> **TASK DETAILS**
Extract the entries in their exact form.

# # # #

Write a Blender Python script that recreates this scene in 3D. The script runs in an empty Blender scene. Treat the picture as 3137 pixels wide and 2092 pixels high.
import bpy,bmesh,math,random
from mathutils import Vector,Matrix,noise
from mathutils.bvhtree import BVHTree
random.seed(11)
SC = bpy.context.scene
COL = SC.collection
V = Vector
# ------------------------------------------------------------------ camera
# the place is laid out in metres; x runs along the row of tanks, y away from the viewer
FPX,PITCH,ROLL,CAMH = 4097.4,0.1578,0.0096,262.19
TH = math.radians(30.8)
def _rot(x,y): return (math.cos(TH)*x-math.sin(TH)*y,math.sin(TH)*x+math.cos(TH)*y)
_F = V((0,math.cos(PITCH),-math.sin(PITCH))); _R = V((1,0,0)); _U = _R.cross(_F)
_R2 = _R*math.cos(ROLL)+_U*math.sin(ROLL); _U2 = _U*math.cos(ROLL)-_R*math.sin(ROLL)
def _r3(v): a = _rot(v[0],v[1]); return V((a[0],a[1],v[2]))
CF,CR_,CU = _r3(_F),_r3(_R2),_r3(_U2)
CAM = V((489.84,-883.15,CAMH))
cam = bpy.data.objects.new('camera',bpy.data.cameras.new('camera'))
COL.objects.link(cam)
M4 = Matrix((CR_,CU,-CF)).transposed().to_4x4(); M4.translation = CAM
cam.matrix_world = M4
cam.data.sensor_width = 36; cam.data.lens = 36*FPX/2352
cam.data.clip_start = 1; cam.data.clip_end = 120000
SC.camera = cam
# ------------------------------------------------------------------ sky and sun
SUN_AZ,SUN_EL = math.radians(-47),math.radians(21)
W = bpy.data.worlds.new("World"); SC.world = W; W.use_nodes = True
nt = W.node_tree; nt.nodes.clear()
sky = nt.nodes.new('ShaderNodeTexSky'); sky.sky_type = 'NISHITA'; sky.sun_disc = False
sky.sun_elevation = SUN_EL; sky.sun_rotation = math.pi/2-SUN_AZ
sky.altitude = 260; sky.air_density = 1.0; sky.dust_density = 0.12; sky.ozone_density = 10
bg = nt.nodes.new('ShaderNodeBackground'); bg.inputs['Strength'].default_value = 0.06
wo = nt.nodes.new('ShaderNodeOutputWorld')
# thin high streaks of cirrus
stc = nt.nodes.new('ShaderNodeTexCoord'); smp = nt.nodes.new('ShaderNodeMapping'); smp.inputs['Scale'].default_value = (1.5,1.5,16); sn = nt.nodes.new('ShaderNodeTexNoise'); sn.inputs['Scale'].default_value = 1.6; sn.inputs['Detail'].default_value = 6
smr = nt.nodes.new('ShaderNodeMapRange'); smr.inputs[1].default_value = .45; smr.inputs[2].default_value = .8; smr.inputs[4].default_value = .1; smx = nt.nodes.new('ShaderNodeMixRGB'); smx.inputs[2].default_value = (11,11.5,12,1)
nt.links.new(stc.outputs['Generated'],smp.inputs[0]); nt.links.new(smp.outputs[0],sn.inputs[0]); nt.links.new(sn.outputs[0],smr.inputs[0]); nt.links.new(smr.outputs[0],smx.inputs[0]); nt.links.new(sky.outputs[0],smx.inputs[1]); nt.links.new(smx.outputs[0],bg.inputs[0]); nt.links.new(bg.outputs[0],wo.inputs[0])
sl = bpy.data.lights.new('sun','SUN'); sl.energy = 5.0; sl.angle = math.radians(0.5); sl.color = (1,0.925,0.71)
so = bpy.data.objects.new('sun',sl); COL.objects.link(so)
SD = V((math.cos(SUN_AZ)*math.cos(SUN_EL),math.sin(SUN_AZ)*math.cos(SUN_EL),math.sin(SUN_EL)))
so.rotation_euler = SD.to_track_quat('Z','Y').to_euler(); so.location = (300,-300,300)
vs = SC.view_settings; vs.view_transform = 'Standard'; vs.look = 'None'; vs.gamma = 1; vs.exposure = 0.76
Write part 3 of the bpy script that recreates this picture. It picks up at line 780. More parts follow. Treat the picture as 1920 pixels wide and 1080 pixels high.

# # # #

> **THE ANSWER**
Write a Blender Python script that recreates this scene in 3D. The script runs in an empty Blender scene. Treat the picture as 3137 pixels wide and 2092 pixels high.
import bpy,bmesh,math,random
from mathutils import Vector,Matrix,noise
from mathutils.bvhtree import BVHTree
random.seed(11)
SC = bpy.context.scene
COL = SC.collection
V = Vector
# ------------------------------------------------------------------ camera
# the place is laid out in metres; x runs along the row of tanks, y away from the viewer
FPX,PITCH,ROLL,CAMH = 4097.4,0.1578,0.0096,262.19
TH = math.radians(30.8)
def _rot(x,y): return (math.cos(TH)*x-math.sin(TH)*y,math.sin(TH)*x+math.cos(TH)*y)
_F = V((0,math.cos(PITCH),-math.sin(PITCH))); _R = V((1,0,0)); _U = _R.cross(_F)
_R2 = _R*math.cos(ROLL)+_U*math.sin(ROLL); _U2 = _U*math.cos(ROLL)-_R*math.sin(ROLL)
def _r3(v): a = _rot(v[0],v[1]); return V((a[0],a[1],v[2]))
CF,CR_,CU = _r3(_F),_r3(_R2),_r3(_U2)
CAM = V((489.84,-883.15,CAMH))
cam = bpy.data.objects.new('camera',bpy.data.cameras.new('camera'))
COL.objects.link(cam)
M4 = Matrix((CR_,CU,-CF)).transposed().to_4x4(); M4.translation = CAM
cam.matrix_world = M4
cam.data.sensor_width = 36; cam.data.lens = 36*FPX/2352
cam.data.clip_start = 1; cam.data.clip_end = 120000
SC.camera = cam
# ------------------------------------------------------------------ sky and sun
SUN_AZ,SUN_EL = math.radians(-47),math.radians(21)
W = bpy.data.worlds.new("World"); SC.world = W; W.use_nodes = True
nt = W.node_tree; nt.nodes.clear()
sky = nt.nodes.new('ShaderNodeTexSky'); sky.sky_type = 'NISHITA'; sky.sun_disc = False
sky.sun_elevation = SUN_EL; sky.sun_rotation = math.pi/2-SUN_AZ
sky.altitude = 260; sky.air_density = 1.0; sky.dust_density = 0.12; sky.ozone_density = 10
bg = nt.nodes.new('ShaderNodeBackground'); bg.inputs['Strength'].default_value = 0.06
wo = nt.nodes.new('ShaderNodeOutputWorld')
# thin high streaks of cirrus
stc = nt.nodes.new('ShaderNodeTexCoord'); smp = nt.nodes.new('ShaderNodeMapping'); smp.inputs['Scale'].default_value = (1.5,1.5,16); sn = nt.nodes.new('ShaderNodeTexNoise'); sn.inputs['Scale'].default_value = 1.6; sn.inputs['Detail'].default_value = 6
smr = nt.nodes.new('ShaderNodeMapRange'); smr.inputs[1].default_value = .45; smr.inputs[2].default_value = .8; smr.inputs[4].default_value = .1; smx = nt.nodes.new('ShaderNodeMixRGB'); smx.inputs[2].default_value = (11,11.5,12,1)
nt.links.new(stc.outputs['Generated'],smp.inputs[0]); nt.links.new(smp.outputs[0],sn.inputs[0]); nt.links.new(sn.outputs[0],smr.inputs[0]); nt.links.new(smr.outputs[0],smx.inputs[0]); nt.links.new(sky.outputs[0],smx.inputs[1]); nt.links.new(smx.outputs[0],bg.inputs[0]); nt.links.new(bg.outputs[0],wo.inputs[0])
sl = bpy.data.lights.new('sun','SUN'); sl.energy = 5.0; sl.angle = math.radians(0.5); sl.color = (1,0.925,0.71)
so = bpy.data.objects.new('sun',sl); COL.objects.link(so)
SD = V((math.cos(SUN_AZ)*math.cos(SUN_EL),math.sin(SUN_AZ)*math.cos(SUN_EL),math.sin(SUN_EL)))
so.rotation_euler = SD.to_track_quat('Z','Y').to_euler(); so.location = (300,-300,300)
vs = SC.view_settings; vs.view_transform = 'Standard'; vs.look = 'None'; vs.gamma = 1; vs.exposure = 0.76
Write part 3 of the bpy script that recreates this picture. It picks up at line 780. More parts follow. Treat the picture as 1920 pixels wide and 1080 pixels high.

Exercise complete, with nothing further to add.